■ **Written exercise**
Write the material out again, line by line, exactly as it is.

■ **Source material**
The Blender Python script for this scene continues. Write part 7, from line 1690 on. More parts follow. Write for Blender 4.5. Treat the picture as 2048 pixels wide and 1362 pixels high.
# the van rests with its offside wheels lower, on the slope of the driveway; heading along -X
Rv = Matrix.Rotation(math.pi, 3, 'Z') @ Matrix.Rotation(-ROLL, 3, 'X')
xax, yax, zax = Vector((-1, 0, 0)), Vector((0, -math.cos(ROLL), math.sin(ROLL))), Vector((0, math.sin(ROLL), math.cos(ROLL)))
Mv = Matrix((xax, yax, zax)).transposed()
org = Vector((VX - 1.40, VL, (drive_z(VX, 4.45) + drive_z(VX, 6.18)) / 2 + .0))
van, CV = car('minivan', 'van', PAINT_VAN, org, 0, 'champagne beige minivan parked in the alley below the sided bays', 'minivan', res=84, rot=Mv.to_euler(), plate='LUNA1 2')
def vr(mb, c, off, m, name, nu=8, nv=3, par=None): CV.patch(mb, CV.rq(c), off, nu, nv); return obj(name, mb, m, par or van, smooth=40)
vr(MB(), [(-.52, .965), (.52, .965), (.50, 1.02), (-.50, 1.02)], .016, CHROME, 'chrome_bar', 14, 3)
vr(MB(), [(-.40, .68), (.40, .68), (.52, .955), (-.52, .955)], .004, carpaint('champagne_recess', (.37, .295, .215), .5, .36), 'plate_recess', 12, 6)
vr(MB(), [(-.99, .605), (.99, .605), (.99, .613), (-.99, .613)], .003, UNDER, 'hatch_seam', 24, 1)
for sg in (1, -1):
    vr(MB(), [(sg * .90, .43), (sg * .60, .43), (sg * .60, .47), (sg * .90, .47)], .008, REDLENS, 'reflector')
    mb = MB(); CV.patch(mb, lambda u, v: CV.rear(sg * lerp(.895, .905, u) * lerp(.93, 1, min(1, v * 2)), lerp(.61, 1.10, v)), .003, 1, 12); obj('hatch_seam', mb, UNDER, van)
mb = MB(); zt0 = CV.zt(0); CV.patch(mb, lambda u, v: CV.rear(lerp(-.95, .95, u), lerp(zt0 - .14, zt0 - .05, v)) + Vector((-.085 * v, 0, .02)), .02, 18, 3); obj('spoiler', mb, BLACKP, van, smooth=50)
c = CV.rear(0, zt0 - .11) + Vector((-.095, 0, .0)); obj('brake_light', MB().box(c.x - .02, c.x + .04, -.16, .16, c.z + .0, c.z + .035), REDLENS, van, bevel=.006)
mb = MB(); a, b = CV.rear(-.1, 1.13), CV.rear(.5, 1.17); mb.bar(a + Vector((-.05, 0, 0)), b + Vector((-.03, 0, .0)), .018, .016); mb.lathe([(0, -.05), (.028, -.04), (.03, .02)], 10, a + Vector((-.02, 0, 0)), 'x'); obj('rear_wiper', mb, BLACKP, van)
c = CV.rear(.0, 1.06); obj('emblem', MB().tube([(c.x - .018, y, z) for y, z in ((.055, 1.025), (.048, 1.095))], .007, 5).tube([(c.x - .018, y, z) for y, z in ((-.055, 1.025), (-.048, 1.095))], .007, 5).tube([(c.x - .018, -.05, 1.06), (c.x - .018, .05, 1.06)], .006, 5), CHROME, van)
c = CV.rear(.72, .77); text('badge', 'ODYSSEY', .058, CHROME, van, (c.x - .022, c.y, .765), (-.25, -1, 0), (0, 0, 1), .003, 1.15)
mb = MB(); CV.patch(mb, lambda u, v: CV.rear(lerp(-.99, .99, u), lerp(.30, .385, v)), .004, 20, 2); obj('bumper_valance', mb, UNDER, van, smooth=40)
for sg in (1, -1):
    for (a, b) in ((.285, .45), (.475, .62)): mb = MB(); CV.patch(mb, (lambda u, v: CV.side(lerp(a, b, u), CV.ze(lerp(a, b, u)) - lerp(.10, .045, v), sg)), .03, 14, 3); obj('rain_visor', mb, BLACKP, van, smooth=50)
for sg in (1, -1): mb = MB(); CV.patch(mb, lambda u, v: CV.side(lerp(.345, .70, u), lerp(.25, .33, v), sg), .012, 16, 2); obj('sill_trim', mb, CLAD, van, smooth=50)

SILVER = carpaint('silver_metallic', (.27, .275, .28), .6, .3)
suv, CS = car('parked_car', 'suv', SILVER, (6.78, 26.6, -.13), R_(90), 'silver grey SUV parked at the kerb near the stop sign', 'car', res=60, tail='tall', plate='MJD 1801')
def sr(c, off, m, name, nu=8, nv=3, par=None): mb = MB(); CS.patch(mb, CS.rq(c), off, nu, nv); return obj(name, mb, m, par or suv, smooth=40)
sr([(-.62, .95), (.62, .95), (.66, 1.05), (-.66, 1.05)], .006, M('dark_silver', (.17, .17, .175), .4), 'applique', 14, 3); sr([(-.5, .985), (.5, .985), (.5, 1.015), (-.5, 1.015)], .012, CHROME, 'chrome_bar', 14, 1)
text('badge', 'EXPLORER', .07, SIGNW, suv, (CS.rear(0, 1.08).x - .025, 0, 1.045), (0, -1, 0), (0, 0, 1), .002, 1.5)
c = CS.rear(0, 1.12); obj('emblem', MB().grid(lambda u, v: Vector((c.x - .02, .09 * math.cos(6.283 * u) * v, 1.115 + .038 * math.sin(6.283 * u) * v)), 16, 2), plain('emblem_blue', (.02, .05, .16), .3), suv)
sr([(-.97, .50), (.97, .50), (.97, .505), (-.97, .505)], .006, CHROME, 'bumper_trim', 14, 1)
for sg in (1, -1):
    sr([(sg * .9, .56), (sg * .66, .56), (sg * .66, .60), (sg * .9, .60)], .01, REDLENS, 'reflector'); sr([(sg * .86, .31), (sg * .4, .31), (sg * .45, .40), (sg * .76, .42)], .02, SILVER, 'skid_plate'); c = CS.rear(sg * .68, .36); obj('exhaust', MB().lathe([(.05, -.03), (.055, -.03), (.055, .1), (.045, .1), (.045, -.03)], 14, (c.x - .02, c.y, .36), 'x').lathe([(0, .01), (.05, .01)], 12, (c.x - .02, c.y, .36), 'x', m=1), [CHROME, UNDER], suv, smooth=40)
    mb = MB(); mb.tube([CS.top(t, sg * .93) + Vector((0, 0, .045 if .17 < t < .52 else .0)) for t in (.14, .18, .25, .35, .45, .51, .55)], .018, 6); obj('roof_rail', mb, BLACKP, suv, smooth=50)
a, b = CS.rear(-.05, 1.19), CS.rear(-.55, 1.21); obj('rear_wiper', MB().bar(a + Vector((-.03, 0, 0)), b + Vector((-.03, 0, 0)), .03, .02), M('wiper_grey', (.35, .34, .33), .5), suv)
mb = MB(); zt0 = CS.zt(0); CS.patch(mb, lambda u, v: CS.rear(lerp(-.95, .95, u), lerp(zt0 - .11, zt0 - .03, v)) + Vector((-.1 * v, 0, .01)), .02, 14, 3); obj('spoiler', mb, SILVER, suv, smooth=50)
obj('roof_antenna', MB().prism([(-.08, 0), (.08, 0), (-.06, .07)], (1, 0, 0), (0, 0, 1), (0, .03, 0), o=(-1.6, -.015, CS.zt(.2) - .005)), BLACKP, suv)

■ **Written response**
The Blender Python script for this scene continues. Write part 7, from line 1690 on. More parts follow. Write for Blender 4.5. Treat the picture as 2048 pixels wide and 1362 pixels high.
# the van rests with its offside wheels lower, on the slope of the driveway; heading along -X
Rv = Matrix.Rotation(math.pi, 3, 'Z') @ Matrix.Rotation(-ROLL, 3, 'X')
xax, yax, zax = Vector((-1, 0, 0)), Vector((0, -math.cos(ROLL), math.sin(ROLL))), Vector((0, math.sin(ROLL), math.cos(ROLL)))
Mv = Matrix((xax, yax, zax)).transposed()
org = Vector((VX - 1.40, VL, (drive_z(VX, 4.45) + drive_z(VX, 6.18)) / 2 + .0))
van, CV = car('minivan', 'van', PAINT_VAN, org, 0, 'champagne beige minivan parked in the alley below the sided bays', 'minivan', res=84, rot=Mv.to_euler(), plate='LUNA1 2')
def vr(mb, c, off, m, name, nu=8, nv=3, par=None): CV.patch(mb, CV.rq(c), off, nu, nv); return obj(name, mb, m, par or van, smooth=40)
vr(MB(), [(-.52, .965), (.52, .965), (.50, 1.02), (-.50, 1.02)], .016, CHROME, 'chrome_bar', 14, 3)
vr(MB(), [(-.40, .68), (.40, .68), (.52, .955), (-.52, .955)], .004, carpaint('champagne_recess', (.37, .295, .215), .5, .36), 'plate_recess', 12, 6)
vr(MB(), [(-.99, .605), (.99, .605), (.99, .613), (-.99, .613)], .003, UNDER, 'hatch_seam', 24, 1)
for sg in (1, -1):
    vr(MB(), [(sg * .90, .43), (sg * .60, .43), (sg * .60, .47), (sg * .90, .47)], .008, REDLENS, 'reflector')
    mb = MB(); CV.patch(mb, lambda u, v: CV.rear(sg * lerp(.895, .905, u) * lerp(.93, 1, min(1, v * 2)), lerp(.61, 1.10, v)), .003, 1, 12); obj('hatch_seam', mb, UNDER, van)
mb = MB(); zt0 = CV.zt(0); CV.patch(mb, lambda u, v: CV.rear(lerp(-.95, .95, u), lerp(zt0 - .14, zt0 - .05, v)) + Vector((-.085 * v, 0, .02)), .02, 18, 3); obj('spoiler', mb, BLACKP, van, smooth=50)
c = CV.rear(0, zt0 - .11) + Vector((-.095, 0, .0)); obj('brake_light', MB().box(c.x - .02, c.x + .04, -.16, .16, c.z + .0, c.z + .035), REDLENS, van, bevel=.006)
mb = MB(); a, b = CV.rear(-.1, 1.13), CV.rear(.5, 1.17); mb.bar(a + Vector((-.05, 0, 0)), b + Vector((-.03, 0, .0)), .018, .016); mb.lathe([(0, -.05), (.028, -.04), (.03, .02)], 10, a + Vector((-.02, 0, 0)), 'x'); obj('rear_wiper', mb, BLACKP, van)
c = CV.rear(.0, 1.06); obj('emblem', MB().tube([(c.x - .018, y, z) for y, z in ((.055, 1.025), (.048, 1.095))], .007, 5).tube([(c.x - .018, y, z) for y, z in ((-.055, 1.025), (-.048, 1.095))], .007, 5).tube([(c.x - .018, -.05, 1.06), (c.x - .018, .05, 1.06)], .006, 5), CHROME, van)
c = CV.rear(.72, .77); text('badge', 'ODYSSEY', .058, CHROME, van, (c.x - .022, c.y, .765), (-.25, -1, 0), (0, 0, 1), .003, 1.15)
mb = MB(); CV.patch(mb, lambda u, v: CV.rear(lerp(-.99, .99, u), lerp(.30, .385, v)), .004, 20, 2); obj('bumper_valance', mb, UNDER, van, smooth=40)
for sg in (1, -1):
    for (a, b) in ((.285, .45), (.475, .62)): mb = MB(); CV.patch(mb, (lambda u, v: CV.side(lerp(a, b, u), CV.ze(lerp(a, b, u)) - lerp(.10, .045, v), sg)), .03, 14, 3); obj('rain_visor', mb, BLACKP, van, smooth=50)
for sg in (1, -1): mb = MB(); CV.patch(mb, lambda u, v: CV.side(lerp(.345, .70, u), lerp(.25, .33, v), sg), .012, 16, 2); obj('sill_trim', mb, CLAD, van, smooth=50)

SILVER = carpaint('silver_metallic', (.27, .275, .28), .6, .3)
suv, CS = car('parked_car', 'suv', SILVER, (6.78, 26.6, -.13), R_(90), 'silver grey SUV parked at the kerb near the stop sign', 'car', res=60, tail='tall', plate='MJD 1801')
def sr(c, off, m, name, nu=8, nv=3, par=None): mb = MB(); CS.patch(mb, CS.rq(c), off, nu, nv); return obj(name, mb, m, par or suv, smooth=40)
sr([(-.62, .95), (.62, .95), (.66, 1.05), (-.66, 1.05)], .006, M('dark_silver', (.17, .17, .175), .4), 'applique', 14, 3); sr([(-.5, .985), (.5, .985), (.5, 1.015), (-.5, 1.015)], .012, CHROME, 'chrome_bar', 14, 1)
text('badge', 'EXPLORER', .07, SIGNW, suv, (CS.rear(0, 1.08).x - .025, 0, 1.045), (0, -1, 0), (0, 0, 1), .002, 1.5)
c = CS.rear(0, 1.12); obj('emblem', MB().grid(lambda u, v: Vector((c.x - .02, .09 * math.cos(6.283 * u) * v, 1.115 + .038 * math.sin(6.283 * u) * v)), 16, 2), plain('emblem_blue', (.02, .05, .16), .3), suv)
sr([(-.97, .50), (.97, .50), (.97, .505), (-.97, .505)], .006, CHROME, 'bumper_trim', 14, 1)
for sg in (1, -1):
    sr([(sg * .9, .56), (sg * .66, .56), (sg * .66, .60), (sg * .9, .60)], .01, REDLENS, 'reflector'); sr([(sg * .86, .31), (sg * .4, .31), (sg * .45, .40), (sg * .76, .42)], .02, SILVER, 'skid_plate'); c = CS.rear(sg * .68, .36); obj('exhaust', MB().lathe([(.05, -.03), (.055, -.03), (.055, .1), (.045, .1), (.045, -.03)], 14, (c.x - .02, c.y, .36), 'x').lathe([(0, .01), (.05, .01)], 12, (c.x - .02, c.y, .36), 'x', m=1), [CHROME, UNDER], suv, smooth=40)
    mb = MB(); mb.tube([CS.top(t, sg * .93) + Vector((0, 0, .045 if .17 < t < .52 else .0)) for t in (.14, .18, .25, .35, .45, .51, .55)], .018, 6); obj('roof_rail', mb, BLACKP, suv, smooth=50)
a, b = CS.rear(-.05, 1.19), CS.rear(-.55, 1.21); obj('rear_wiper', MB().bar(a + Vector((-.03, 0, 0)), b + Vector((-.03, 0, 0)), .03, .02), M('wiper_grey', (.35, .34, .33), .5), suv)
mb = MB(); zt0 = CS.zt(0); CS.patch(mb, lambda u, v: CS.rear(lerp(-.95, .95, u), lerp(zt0 - .11, zt0 - .03, v)) + Vector((-.1 * v, 0, .01)), .02, 14, 3); obj('spoiler', mb, SILVER, suv, smooth=50)
obj('roof_antenna', MB().prism([(-.08, 0), (.08, 0), (-.06, .07)], (1, 0, 0), (0, 0, 1), (0, .03, 0), o=(-1.6, -.015, CS.zt(.2) - .005)), BLACKP, suv)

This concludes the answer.